# COLLECTED DATA
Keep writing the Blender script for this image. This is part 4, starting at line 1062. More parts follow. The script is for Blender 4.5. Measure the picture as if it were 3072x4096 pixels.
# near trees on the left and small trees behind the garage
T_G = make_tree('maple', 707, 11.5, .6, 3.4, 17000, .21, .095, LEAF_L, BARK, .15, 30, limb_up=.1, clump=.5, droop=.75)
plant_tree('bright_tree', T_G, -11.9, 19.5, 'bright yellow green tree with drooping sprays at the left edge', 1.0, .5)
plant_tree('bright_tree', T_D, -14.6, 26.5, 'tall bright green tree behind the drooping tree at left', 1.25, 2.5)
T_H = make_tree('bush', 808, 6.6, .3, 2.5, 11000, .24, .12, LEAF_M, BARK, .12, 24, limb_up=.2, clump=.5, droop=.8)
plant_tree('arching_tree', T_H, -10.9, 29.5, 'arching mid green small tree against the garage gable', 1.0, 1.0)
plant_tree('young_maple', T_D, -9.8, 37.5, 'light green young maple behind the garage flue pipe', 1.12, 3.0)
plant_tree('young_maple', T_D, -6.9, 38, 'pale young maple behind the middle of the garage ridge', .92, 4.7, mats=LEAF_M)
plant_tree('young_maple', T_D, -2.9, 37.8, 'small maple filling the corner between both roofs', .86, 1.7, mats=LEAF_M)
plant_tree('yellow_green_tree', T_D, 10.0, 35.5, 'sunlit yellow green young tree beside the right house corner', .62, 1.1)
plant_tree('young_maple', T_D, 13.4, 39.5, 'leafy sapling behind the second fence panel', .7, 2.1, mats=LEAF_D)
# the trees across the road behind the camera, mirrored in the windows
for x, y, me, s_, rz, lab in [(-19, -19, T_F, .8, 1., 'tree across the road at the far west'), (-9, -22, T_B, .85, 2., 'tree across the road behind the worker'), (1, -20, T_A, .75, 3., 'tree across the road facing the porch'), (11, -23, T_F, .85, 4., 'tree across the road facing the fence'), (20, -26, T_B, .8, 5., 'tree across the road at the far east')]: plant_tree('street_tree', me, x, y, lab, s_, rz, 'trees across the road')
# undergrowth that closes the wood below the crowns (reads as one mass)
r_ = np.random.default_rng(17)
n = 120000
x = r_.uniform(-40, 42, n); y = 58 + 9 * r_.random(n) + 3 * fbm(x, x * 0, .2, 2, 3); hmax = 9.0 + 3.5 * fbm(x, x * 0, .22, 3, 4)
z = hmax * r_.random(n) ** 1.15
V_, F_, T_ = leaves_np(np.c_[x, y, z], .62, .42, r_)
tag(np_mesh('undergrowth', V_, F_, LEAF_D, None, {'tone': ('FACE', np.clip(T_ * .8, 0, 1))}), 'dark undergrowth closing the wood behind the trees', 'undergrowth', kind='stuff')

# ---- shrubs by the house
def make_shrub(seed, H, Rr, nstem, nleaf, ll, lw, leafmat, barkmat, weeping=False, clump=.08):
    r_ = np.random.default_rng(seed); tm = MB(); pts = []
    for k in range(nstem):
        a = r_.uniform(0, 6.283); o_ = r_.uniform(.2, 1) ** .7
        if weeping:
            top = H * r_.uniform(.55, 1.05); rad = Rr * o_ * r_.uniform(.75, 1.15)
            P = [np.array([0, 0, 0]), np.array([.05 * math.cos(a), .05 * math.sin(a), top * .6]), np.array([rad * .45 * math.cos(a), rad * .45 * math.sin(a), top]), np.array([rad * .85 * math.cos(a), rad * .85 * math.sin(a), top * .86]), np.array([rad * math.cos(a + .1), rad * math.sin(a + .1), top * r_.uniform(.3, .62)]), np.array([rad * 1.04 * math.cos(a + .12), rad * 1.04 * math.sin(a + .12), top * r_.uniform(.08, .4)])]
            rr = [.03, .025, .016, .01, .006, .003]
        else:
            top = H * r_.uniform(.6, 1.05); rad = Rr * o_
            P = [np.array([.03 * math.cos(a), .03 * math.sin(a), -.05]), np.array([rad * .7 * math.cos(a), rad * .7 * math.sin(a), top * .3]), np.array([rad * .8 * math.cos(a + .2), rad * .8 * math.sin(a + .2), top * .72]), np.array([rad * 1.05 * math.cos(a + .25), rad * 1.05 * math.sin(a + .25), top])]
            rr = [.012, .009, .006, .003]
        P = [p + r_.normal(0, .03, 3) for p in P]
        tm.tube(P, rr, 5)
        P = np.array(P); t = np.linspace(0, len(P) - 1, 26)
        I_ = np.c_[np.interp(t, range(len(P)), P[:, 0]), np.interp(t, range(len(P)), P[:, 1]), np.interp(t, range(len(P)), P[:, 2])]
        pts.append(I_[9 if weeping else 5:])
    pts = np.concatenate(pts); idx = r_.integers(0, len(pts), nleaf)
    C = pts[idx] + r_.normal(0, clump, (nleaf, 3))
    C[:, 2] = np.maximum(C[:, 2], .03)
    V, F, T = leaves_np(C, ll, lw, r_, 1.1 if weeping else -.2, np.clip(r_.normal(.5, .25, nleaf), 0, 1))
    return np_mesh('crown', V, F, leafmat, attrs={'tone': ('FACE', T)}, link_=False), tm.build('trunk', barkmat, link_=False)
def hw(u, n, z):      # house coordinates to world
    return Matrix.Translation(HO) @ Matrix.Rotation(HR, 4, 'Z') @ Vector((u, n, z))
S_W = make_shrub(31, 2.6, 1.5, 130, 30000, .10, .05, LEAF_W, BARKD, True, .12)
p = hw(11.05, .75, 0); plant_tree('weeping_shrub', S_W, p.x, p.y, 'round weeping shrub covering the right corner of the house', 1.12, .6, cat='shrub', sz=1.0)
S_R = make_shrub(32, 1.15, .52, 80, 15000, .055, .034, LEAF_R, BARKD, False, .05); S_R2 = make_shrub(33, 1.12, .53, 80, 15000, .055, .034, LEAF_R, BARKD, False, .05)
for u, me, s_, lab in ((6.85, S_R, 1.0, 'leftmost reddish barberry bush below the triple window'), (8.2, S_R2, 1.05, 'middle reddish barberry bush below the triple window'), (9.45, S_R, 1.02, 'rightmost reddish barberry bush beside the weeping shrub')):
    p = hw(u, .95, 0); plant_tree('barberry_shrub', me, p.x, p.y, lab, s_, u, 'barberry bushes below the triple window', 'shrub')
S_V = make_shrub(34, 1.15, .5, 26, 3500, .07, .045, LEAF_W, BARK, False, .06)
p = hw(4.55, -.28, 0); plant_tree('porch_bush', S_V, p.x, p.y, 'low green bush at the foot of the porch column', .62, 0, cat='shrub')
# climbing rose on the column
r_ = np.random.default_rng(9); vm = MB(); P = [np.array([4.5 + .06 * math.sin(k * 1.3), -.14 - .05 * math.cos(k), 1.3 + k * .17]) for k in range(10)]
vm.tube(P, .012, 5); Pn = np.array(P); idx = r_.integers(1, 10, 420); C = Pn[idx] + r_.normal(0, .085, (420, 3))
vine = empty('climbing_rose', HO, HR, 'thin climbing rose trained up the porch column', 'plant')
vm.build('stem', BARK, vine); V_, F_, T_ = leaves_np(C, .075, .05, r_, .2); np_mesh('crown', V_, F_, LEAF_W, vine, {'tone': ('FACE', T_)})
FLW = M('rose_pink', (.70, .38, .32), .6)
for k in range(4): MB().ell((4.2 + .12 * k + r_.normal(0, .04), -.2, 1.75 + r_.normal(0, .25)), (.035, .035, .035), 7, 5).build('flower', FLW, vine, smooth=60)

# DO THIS
Give an exact copy of all the data shown above.

# RESULT OF THIS TASK
Keep writing the Blender script for this image. This is part 4, starting at line 1062. More parts follow. The script is for Blender 4.5. Measure the picture as if it were 3072x4096 pixels.
# near trees on the left and small trees behind the garage
T_G = make_tree('maple', 707, 11.5, .6, 3.4, 17000, .21, .095, LEAF_L, BARK, .15, 30, limb_up=.1, clump=.5, droop=.75)
plant_tree('bright_tree', T_G, -11.9, 19.5, 'bright yellow green tree with drooping sprays at the left edge', 1.0, .5)
plant_tree('bright_tree', T_D, -14.6, 26.5, 'tall bright green tree behind the drooping tree at left', 1.25, 2.5)
T_H = make_tree('bush', 808, 6.6, .3, 2.5, 11000, .24, .12, LEAF_M, BARK, .12, 24, limb_up=.2, clump=.5, droop=.8)
plant_tree('arching_tree', T_H, -10.9, 29.5, 'arching mid green small tree against the garage gable', 1.0, 1.0)
plant_tree('young_maple', T_D, -9.8, 37.5, 'light green young maple behind the garage flue pipe', 1.12, 3.0)
plant_tree('young_maple', T_D, -6.9, 38, 'pale young maple behind the middle of the garage ridge', .92, 4.7, mats=LEAF_M)
plant_tree('young_maple', T_D, -2.9, 37.8, 'small maple filling the corner between both roofs', .86, 1.7, mats=LEAF_M)
plant_tree('yellow_green_tree', T_D, 10.0, 35.5, 'sunlit yellow green young tree beside the right house corner', .62, 1.1)
plant_tree('young_maple', T_D, 13.4, 39.5, 'leafy sapling behind the second fence panel', .7, 2.1, mats=LEAF_D)
# the trees across the road behind the camera, mirrored in the windows
for x, y, me, s_, rz, lab in [(-19, -19, T_F, .8, 1., 'tree across the road at the far west'), (-9, -22, T_B, .85, 2., 'tree across the road behind the worker'), (1, -20, T_A, .75, 3., 'tree across the road facing the porch'), (11, -23, T_F, .85, 4., 'tree across the road facing the fence'), (20, -26, T_B, .8, 5., 'tree across the road at the far east')]: plant_tree('street_tree', me, x, y, lab, s_, rz, 'trees across the road')
# undergrowth that closes the wood below the crowns (reads as one mass)
r_ = np.random.default_rng(17)
n = 120000
x = r_.uniform(-40, 42, n); y = 58 + 9 * r_.random(n) + 3 * fbm(x, x * 0, .2, 2, 3); hmax = 9.0 + 3.5 * fbm(x, x * 0, .22, 3, 4)
z = hmax * r_.random(n) ** 1.15
V_, F_, T_ = leaves_np(np.c_[x, y, z], .62, .42, r_)
tag(np_mesh('undergrowth', V_, F_, LEAF_D, None, {'tone': ('FACE', np.clip(T_ * .8, 0, 1))}), 'dark undergrowth closing the wood behind the trees', 'undergrowth', kind='stuff')

# ---- shrubs by the house
def make_shrub(seed, H, Rr, nstem, nleaf, ll, lw, leafmat, barkmat, weeping=False, clump=.08):
    r_ = np.random.default_rng(seed); tm = MB(); pts = []
    for k in range(nstem):
        a = r_.uniform(0, 6.283); o_ = r_.uniform(.2, 1) ** .7
        if weeping:
            top = H * r_.uniform(.55, 1.05); rad = Rr * o_ * r_.uniform(.75, 1.15)
            P = [np.array([0, 0, 0]), np.array([.05 * math.cos(a), .05 * math.sin(a), top * .6]), np.array([rad * .45 * math.cos(a), rad * .45 * math.sin(a), top]), np.array([rad * .85 * math.cos(a), rad * .85 * math.sin(a), top * .86]), np.array([rad * math.cos(a + .1), rad * math.sin(a + .1), top * r_.uniform(.3, .62)]), np.array([rad * 1.04 * math.cos(a + .12), rad * 1.04 * math.sin(a + .12), top * r_.uniform(.08, .4)])]
            rr = [.03, .025, .016, .01, .006, .003]
        else:
            top = H * r_.uniform(.6, 1.05); rad = Rr * o_
            P = [np.array([.03 * math.cos(a), .03 * math.sin(a), -.05]), np.array([rad * .7 * math.cos(a), rad * .7 * math.sin(a), top * .3]), np.array([rad * .8 * math.cos(a + .2), rad * .8 * math.sin(a + .2), top * .72]), np.array([rad * 1.05 * math.cos(a + .25), rad * 1.05 * math.sin(a + .25), top])]
            rr = [.012, .009, .006, .003]
        P = [p + r_.normal(0, .03, 3) for p in P]
        tm.tube(P, rr, 5)
        P = np.array(P); t = np.linspace(0, len(P) - 1, 26)
        I_ = np.c_[np.interp(t, range(len(P)), P[:, 0]), np.interp(t, range(len(P)), P[:, 1]), np.interp(t, range(len(P)), P[:, 2])]
        pts.append(I_[9 if weeping else 5:])
    pts = np.concatenate(pts); idx = r_.integers(0, len(pts), nleaf)
    C = pts[idx] + r_.normal(0, clump, (nleaf, 3))
    C[:, 2] = np.maximum(C[:, 2], .03)
    V, F, T = leaves_np(C, ll, lw, r_, 1.1 if weeping else -.2, np.clip(r_.normal(.5, .25, nleaf), 0, 1))
    return np_mesh('crown', V, F, leafmat, attrs={'tone': ('FACE', T)}, link_=False), tm.build('trunk', barkmat, link_=False)
def hw(u, n, z):      # house coordinates to world
    return Matrix.Translation(HO) @ Matrix.Rotation(HR, 4, 'Z') @ Vector((u, n, z))
S_W = make_shrub(31, 2.6, 1.5, 130, 30000, .10, .05, LEAF_W, BARKD, True, .12)
p = hw(11.05, .75, 0); plant_tree('weeping_shrub', S_W, p.x, p.y, 'round weeping shrub covering the right corner of the house', 1.12, .6, cat='shrub', sz=1.0)
S_R = make_shrub(32, 1.15, .52, 80, 15000, .055, .034, LEAF_R, BARKD, False, .05); S_R2 = make_shrub(33, 1.12, .53, 80, 15000, .055, .034, LEAF_R, BARKD, False, .05)
for u, me, s_, lab in ((6.85, S_R, 1.0, 'leftmost reddish barberry bush below the triple window'), (8.2, S_R2, 1.05, 'middle reddish barberry bush below the triple window'), (9.45, S_R, 1.02, 'rightmost reddish barberry bush beside the weeping shrub')):
    p = hw(u, .95, 0); plant_tree('barberry_shrub', me, p.x, p.y, lab, s_, u, 'barberry bushes below the triple window', 'shrub')
S_V = make_shrub(34, 1.15, .5, 26, 3500, .07, .045, LEAF_W, BARK, False, .06)
p = hw(4.55, -.28, 0); plant_tree('porch_bush', S_V, p.x, p.y, 'low green bush at the foot of the porch column', .62, 0, cat='shrub')
# climbing rose on the column
r_ = np.random.default_rng(9); vm = MB(); P = [np.array([4.5 + .06 * math.sin(k * 1.3), -.14 - .05 * math.cos(k), 1.3 + k * .17]) for k in range(10)]
vm.tube(P, .012, 5); Pn = np.array(P); idx = r_.integers(1, 10, 420); C = Pn[idx] + r_.normal(0, .085, (420, 3))
vine = empty('climbing_rose', HO, HR, 'thin climbing rose trained up the porch column', 'plant')
vm.build('stem', BARK, vine); V_, F_, T_ = leaves_np(C, .075, .05, r_, .2); np_mesh('crown', V_, F_, LEAF_W, vine, {'tone': ('FACE', T_)})
FLW = M('rose_pink', (.70, .38, .32), .6)
for k in range(4): MB().ell((4.2 + .12 * k + r_.normal(0, .04), -.2, 1.75 + r_.normal(0, .25)), (.035, .035, .035), 7, 5).build('flower', FLW, vine, smooth=60)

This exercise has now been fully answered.